In the fourth quarter of 2018, Management completed a comprehensive review of the Deep Basin development plan considering factors such as well inventory, pace of development, infrastructure constraints, economic thresholds and limited capital spending on the assets going forward. As such, previously capitalized E&E costs of $2.1 billion were written off as exploration expense in the Elmworth, Wapiti, Kaybob, Edson and Clearwater areas within the Deep Basin segment.

For the year ended December 31, 2017, Management wrote off certain E&E assets, as their carrying values were not considered to be recoverable. As a result, $888 million of previously capitalized E&E costs were written off and recorded as exploration expense. These assets reside primarily in the Borealis CGU within the Oil Sands segment.

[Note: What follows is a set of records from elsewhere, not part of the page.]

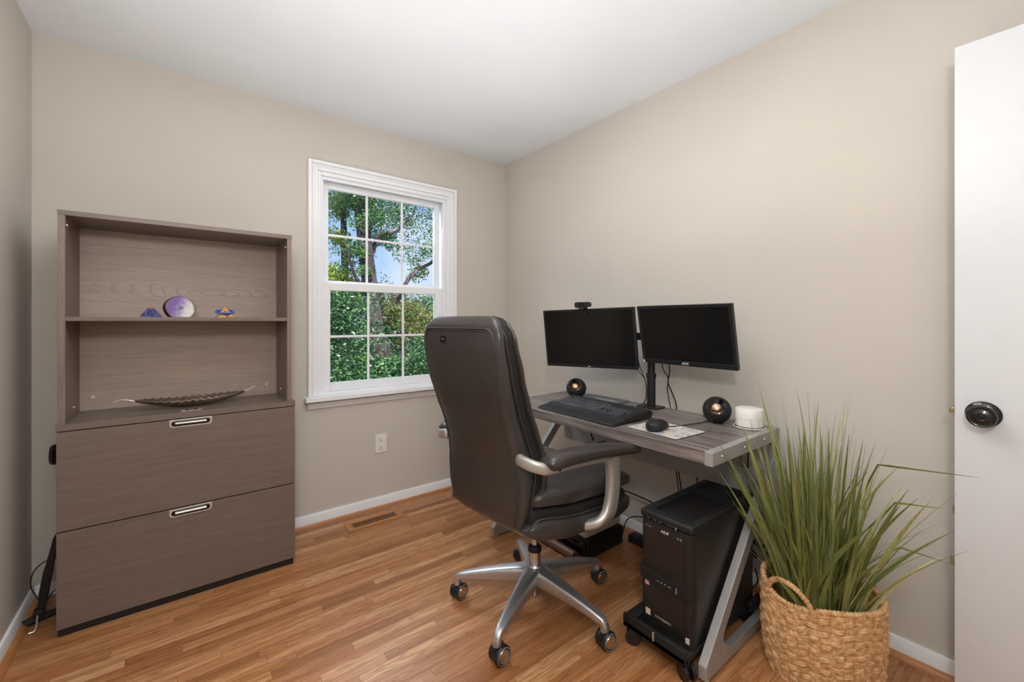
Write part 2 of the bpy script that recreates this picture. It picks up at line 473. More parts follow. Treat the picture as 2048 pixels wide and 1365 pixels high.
box(bm, WX0 + .022, WX1 - .022, YB - .004, YB + .2, WZ1 - .022, WZ1)
box(bm, WX0 + .022, WX0 + .040, YB + .013, YB + .03, WZ0, WZ1 - .0425); box(bm, WX1 - .040, WX1 - .022, YB + .013, YB + .03, WZ0, WZ1 - .0425)
box(bm, WX0 + .022, WX1 - .022, YB + .013, YB + .03, WZ1 - .042, WZ1 - .020)
box(bm, WX0, WX1, YB + .02, YB + .2, WZ0 - .01, WZ0 + .015)
obj('window_jamb', bm, M_trim, win, world=True, bevel=.002)
bm = bmesh.new(); box(bm, .562, 1.588, YB - .055, YB + .02, .722, .75)
box(bm, .575, 1.575, YB - .016, YB, .712, .722)
obj('window_sill', bm, M_trim, win, world=True, bevel=.006, bseg=3)
bm = bmesh.new(); prism(bm, [(YB, .712), (YB - .02, .712), (YB - .018, .70), (YB - .012, .69), (YB - .010, .678), (YB, .678)], 'x', .582, 1.568)
obj('window_apron', bm, M_trim, win, world=True)
def sash(name, x0, x1, z0, z1, gx0, gx1, gz0, gz1, yc, th):
    bm = bmesh.new()
    y0, y1 = yc - th / 2, yc + th / 2
    box(bm, x0, gx0, y0, y1, z0, z1); box(bm, gx1, x1, y0, y1, z0, z1)
    box(bm, gx0, gx1, y0, y1, z0, gz0); box(bm, gx0, gx1, y0, y1, gz1, z1)
    s = obj(name, bm, M_trim, win, world=True, bevel=.003)
    bm = bmesh.new()
    for k in (1, 2):
        x = gx0 + (gx1 - gx0) * k / 3; box(bm, x - .0075, x + .0075, yc - .004, yc + .004, gz0 - .002, gz1 + .002)
    zc = (gz0 + gz1) / 2; box(bm, gx0 - .002, gx1 + .002, yc - .0035, yc + .0035, zc - .0075, zc + .0075)
    g = obj('muntin_grille', bm, M_trim, s, world=True, bevel=.002)
    m = obj('glass_pane', (lambda b: (box(b, gx0 - .004, gx1 + .004, yc + .006, yc + .009, gz0 - .004, gz1 + .004), b)[1])(bmesh.new()), M_glass, s, world=True, smooth=False)
    return s
# glass: mostly clear, a little mirror
M_glass, nt, bs, out = new_mat('window glass')
nt.nodes.remove(bs)
tr = nt.nodes.new('ShaderNodeBsdfTransparent'); gl = nt.nodes.new('ShaderNodeBsdfGlossy'); gl.inputs['Roughness'].default_value = .02
fr = nt.nodes.new('ShaderNodeFresnel'); fr.inputs['IOR'].default_value = 1.16
mx = nt.nodes.new('ShaderNodeMixShader'); L(nt, fr.outputs[0], mx.inputs[0]); L(nt, tr.outputs[0], mx.inputs[1]); L(nt, gl.outputs[0], mx.inputs[2]); L(nt, mx.outputs[0], out.inputs[0])
up = sash('upper_sash', .672, 1.478, 1.40, 2.045, .716, 1.437, 1.440, 2.002, YB + .085, .03)
lo = sash('lower_sash', .657, 1.493, .765, 1.424, .718, 1.425, .815, 1.377, YB + .05, .035)
bm = bmesh.new(); box(bm, 1.478, 1.492, YB + .035, YB + .05, 1.86, 2.04); box(bm, .66, .672, YB + .035, YB + .05, 1.9, 2.04)
obj('balance_cover', bm, M_trim, win, world=True, bevel=.002)

# ------------------------------------------------------------------ open door at the right
door = empty('door_1', (1.872, -.56, 0), label='open white slab door at the right with a black knob', cat='door', kind='structure')
bm = bmesh.new(); box(bm, 1.872, 1.907, -.57, .190, .012, 2.03, bev=.003)
obj('door_slab', bm, M_door, door, world=True)
bm = bmesh.new()
Mk = axes((1.872, .130, .915), (0, 1, 0), (0, 0, 1), (-1, 0, 0))
lathe(bm, [(0, 0), (.037, 0), (.038, .003), (.034, .007), (.026, .010), (.014, .013), (.012, .03), (.015, .036), (.0, .036)], 40, Mk)
obj('knob_rose', bm, M_gloss, door, world=True)
bm = bmesh.new()
lathe(bm, [(0, .034), (.014, .034), (.024, .040), (.031, .047), (.0325, .053), (.030, .059), (.027, .0615), (.025, .0605), (.019, .061), (.014, .064), (.010, .0645), (.008, .063), (.005, .0635), (.003, .066), (0, .0665)], 48, Mk)
obj('door_knob', bm, M_gloss, door, world=True)
bm = bmesh.new(); box(bm, 1.880, 1.899, .1895, .192, .895, .945, bev=.0005); box(bm, 1.883, 1.896, .191, .203, .907, .925, bev=.002)
obj('latch', bm, M_brass, door, world=True, label='brass latch on the door edge')
for z, w in ((.607, .006), (.447, .011)):
    bm = bmesh.new(); box(bm, 1.886, 1.900, .1895, .1895 + w, z - .012, z + .012, bev=.0015)
    obj('edge_catch', bm, M_brass, door, world=True, label='small brass catch on the door edge')

# ------------------------------------------------------------------ outlet and floor register
ou = empty('wall_outlet', (1.017, YB, .345), label='white duplex power outlet on the wall below the window', cat='outlet')
bm = bmesh.new(); prism(bm, rrect(.980, 1.054, .346, .467, .003), 'y', YB - .005, YB)
obj('cover_plate', bm, M_white, ou, world=True, bevel=.0015)
for z in (.432, .381):
    bm = bmesh.new()
    prism(bm, rrect(1.000, 1.034, z - .016, z + .016, .014), 'y', YB - .0075, YB - .004)
    rc = obj('receptacle', bm, M_white, ou, world=True, bevel=.001)
    bm = bmesh.new()
    for x in (1.0105, 1.0225): box(bm, x - .001, x + .001, YB - .0078, YB - .007, z - .001, z + .008)
    cyl(bm, (1.0165, YB - .0078, z - .009), (1.0165, YB - .007, z - .009), .003, seg=12)
    obj('socket_slots', bm, M_dark, rc, world=True)
M_reg = simple('oak floor register', srgb(176, 116, 66), 0.38, noise_amt=0.14, nscale=14)
rg = empty('floor_register', (.917, 2.51, 0), label='slatted oak vent set in the floor near the window wall', cat='floor vent')
bm = bmesh.new()
x0, x1, y0, y1, hx0, hx1, hy0, hy1 = .752, 1.084, 2.447, 2.566, .787, 1.049, 2.476, 2.536
box(bm, x0, hx0, y0, y1, 0, .004); box(bm, hx1, x1, y0, y1, 0, .004); box(bm, hx0, hx1, y0, hy0, 0, .004); box(bm, hx0, hx1, hy1, y1, 0, .004)
obj('register_frame', bm, M_reg, rg, world=True, bevel=.001)
bm = bmesh.new(); box(bm, hx0, hx1, hy0, hy1, .0, .0008)
obj('register_well_shade', bm, M_dark, rg, world=True)  # flat sheet, shade of the vent opening painted near-black
bm = bmesh.new()
for k in range(21):
    x = hx0 + (hx1 - hx0) * (k + .5) / 21; box(bm, x - .0021, x + .0021, hy0 + .003, hy1 - .003, .0008, .0028)
obj('slats', bm, M_reg, rg, world=True)

# ------------------------------------------------------------------ filing cabinet
CX0, CX1, CY0, CY1 = -.365, .445, 2.30, 2.638
cab = empty('filing_cabinet', ((CX0 + CX1) / 2, 2.46, 0), label='grey brown two drawer filing cabinet standing left of the window', cat='cabinet')
bm = bmesh.new(); box(bm, CX0 + .004, CX1 - .004, CY0 + .0195, CY1, .055, .772)
obj('body', bm, M_cabz, cab, world=True, bevel=.001)
bm = bmesh.new(); box(bm, CX0 + .003, CX1 - .006, CY0 + .006, CY1 - .02, .0, .056)
obj('plinth', bm, M_blackm, cab, world=True, bevel=.002)
bm = bmesh.new(); box(bm, CX0 - .001, CX1 + .001, CY0 - .002, CY1, .775, .800)
obj('top_panel', bm, M_cab, cab, world=True, bevel=.0015)
def cab_handle(parent, z1):
    """recessed pill handle hanging from the top edge z1"""
    xa, xb = -.036, .112
    bm = bmesh.new()
    P = [(xa, z1), (xb, z1), (xb, z1 - .022)] + [(xb - .014 + .014 * math.cos(R(q)), z1 - .022 - .012 * math.sin(R(q))) for q in (30, 60, 90)] + \
        [(xa + .014 - .014 * math.sin(R(q)), z1 - .022 - .012 * math.cos(R(q))) for q in (0, 30, 60)] + [(xa, z1 - .022)]
    prism(bm, P, 'y', CY0 - .0035, CY0 - .0002)
    h = obj('handle', bm, M_nickel, parent, world=True, bevel=.0008, label='brushed metal recessed pull')
    bm = bmesh.new(); prism(bm, rrect(xa + .007, xb - .007, z1 - .028, z1 - .006, .0105), 'y', CY0 - .0040, CY0 - .0034)
    obj('recess', bm, M_dark, h, world=True)
    bm = bmesh.new(); tube(bm, [(xa + .020, CY0 - .005, z1 - .0155), (xb - .020, CY0 - .005, z1 - .0155)], .0090, 14, flat=(1.0, .6))
    obj('grip', bm, M_nickel, h, world=True)
for z0, z1 in ((.397, .7715), (.03, .392)):
    bm = bmesh.new(); box(bm, CX0, CX1, CY0, CY0 + .019, z0, z1)
    d = obj('drawer', bm, M_cab, cab, world=True, bevel=.0012)
    cab_handle(d, z1)
lk = bmesh.new(); prism(lk, rrect(.002, .078, 2.322, 2.344, .0105), 'z', .8, .8018)
lkp = obj('lock_plate', lk, M_nickel, cab, world=True)
bm = bmesh.new(); cyl(bm, (.026, 2.333, .8018), (.026, 2.333, .8030), .008); cyl(bm, (.054, 2.333, .8018), (.054, 2.333, .8030), .008); box(bm, .037, .043, 2.326, 2.340, .8018, .8026)
obj('lock_button', bm, M_gloss, lkp, world=True)

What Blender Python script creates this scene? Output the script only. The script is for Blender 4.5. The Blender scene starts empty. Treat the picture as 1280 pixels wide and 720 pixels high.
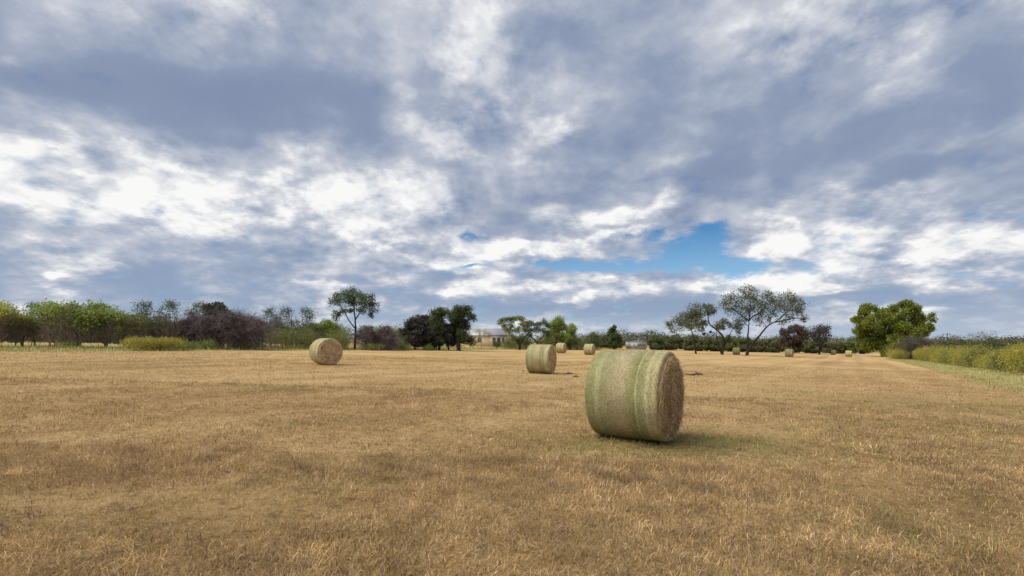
import bpy, math, random
import numpy as np
from mathutils import Vector, Matrix
R = math.radians
scene = bpy.context.scene
COL = scene.collection
F = 604.0            # focal length of the photograph in its own pixels (1280 wide)
HX, HY = 640.0, 424.4  # where the level line of sight meets the picture
EYE = 1.73

# ---------------------------------------------------------------- node helper
class NT:
    def __init__(s, tree):
        s.t = tree; s.n = tree.nodes; s.l = tree.links
        s.n.clear()
    def new(s, typ, ins=None, **kw):
        nd = s.n.new(typ)
        for k, v in kw.items(): setattr(nd, k, v)
        for k, v in (ins or {}).items(): s.put(nd.inputs[k], v)
        return nd
    def put(s, sock, v):
        if isinstance(v, bpy.types.NodeSocket): s.l.new(v, sock)
        elif isinstance(v, (tuple, list)) and len(v) == 3 and sock.type == 'RGBA': sock.default_value = (*v, 1)
        else: sock.default_value = v
    def math(s, op, a, b=0.0, c=None, clamp=False):
        nd = s.n.new('ShaderNodeMath'); nd.operation = op; nd.use_clamp = clamp
        s.put(nd.inputs[0], a); s.put(nd.inputs[1], b)
        if c is not None: s.put(nd.inputs[2], c)
        return nd.outputs[0]
    def vmath(s, op, a, b=None, scale=None):
        nd = s.n.new('ShaderNodeVectorMath'); nd.operation = op
        s.put(nd.inputs[0], a)
        if b is not None: s.put(nd.inputs[1], b)
        if scale is not None: s.put(nd.inputs['Scale'], scale)
        return nd.outputs['Value'] if op in ('LENGTH', 'DOT_PRODUCT', 'DISTANCE') else nd.outputs['Vector']
    def noise(s, vec, scale, detail=4, rough=.55, lac=2.0, dist=0.0, out='Fac', dim='3D'):
        nd = s.new('ShaderNodeTexNoise', {'Scale': scale, 'Detail': detail, 'Roughness': rough, 'Lacunarity': lac, 'Distortion': dist})
        nd.noise_dimensions = dim
        if vec is not None: s.put(nd.inputs['Vector'], vec)
        return nd.outputs[out]
    def rng(s, v, a, b, c=0.0, d=1.0, smooth=False):
        nd = s.n.new('ShaderNodeMapRange')
        nd.interpolation_type = 'SMOOTHSTEP' if smooth else 'LINEAR'
        s.put(nd.inputs[0], v)
        for i, x in enumerate((a, b, c, d)): s.put(nd.inputs[i + 1], x)
        return nd.outputs[0]
    def mix(s, f, a, b, blend='MIX'):
        nd = s.n.new('ShaderNodeMix'); nd.data_type = 'RGBA'; nd.blend_type = blend
        s.put(nd.inputs[0], f); s.put(nd.inputs[6], a); s.put(nd.inputs[7], b)
        return nd.outputs[2]
    def ramp(s, f, stops, interp='LINEAR'):
        nd = s.n.new('ShaderNodeValToRGB'); cr = nd.color_ramp; cr.interpolation = interp
        while len(cr.elements) < len(stops): cr.elements.new(.5)
        for e, (p, c) in zip(cr.elements, stops):
            e.position = p; e.color = (*c, 1) if len(c) == 3 else c
        s.put(nd.inputs[0], f)
        return nd.outputs[0]
    def comb(s, x=0.0, y=0.0, z=0.0):
        nd = s.n.new('ShaderNodeCombineXYZ')
        for i, v in enumerate((x, y, z)): s.put(nd.inputs[i], v)
        return nd.outputs[0]
    def sep(s, v):
        nd = s.n.new('ShaderNodeSeparateXYZ'); s.put(nd.inputs[0], v); return nd.outputs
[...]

Management’s decision was based on a comprehensive review of spending to date, decisions to limit spending on these assets in recent years and the current business plan spending on the assets going forward. At this point, Management is not committing further material funding beyond that required to retain ownership of this significant resource. In addition, regulatory changes to the Oil Sands Royalty application process impact the economic viability of these projects.

In 2016, $2 million of previously capitalized E&E costs were written off and recorded as exploration expense in the Oil Sands segment.

Property, Plant and Equipment, Net

For the year ended December 31, 2018, the Company recorded an impairment loss of $6 million in the Oil Sands segment for information technology assets that were written down to their recoverable amounts.

In 2017, the Company recorded an impairment loss of $21 million related to equipment that was written down to its recoverable amount. The impairment loss relates to the Oil Sands segment.

In 2016, the Company recorded an impairment loss of $20 million primarily related to equipment that was written down to its recoverable amount. This impairment was recorded as additional DD&A in the Conventional segment, which has been classified as a discontinued operation. The Company also recorded an impairment loss of $16 million related to preliminary engineering costs associated with a project that was cancelled and equipment that was written down to its recoverable amount. This impairment loss was recorded as additional DD&A in the Oil Sands segment. Leasehold improvements of $4 million were also written off and recorded as additional DD&A in the Corporate and Eliminations segment.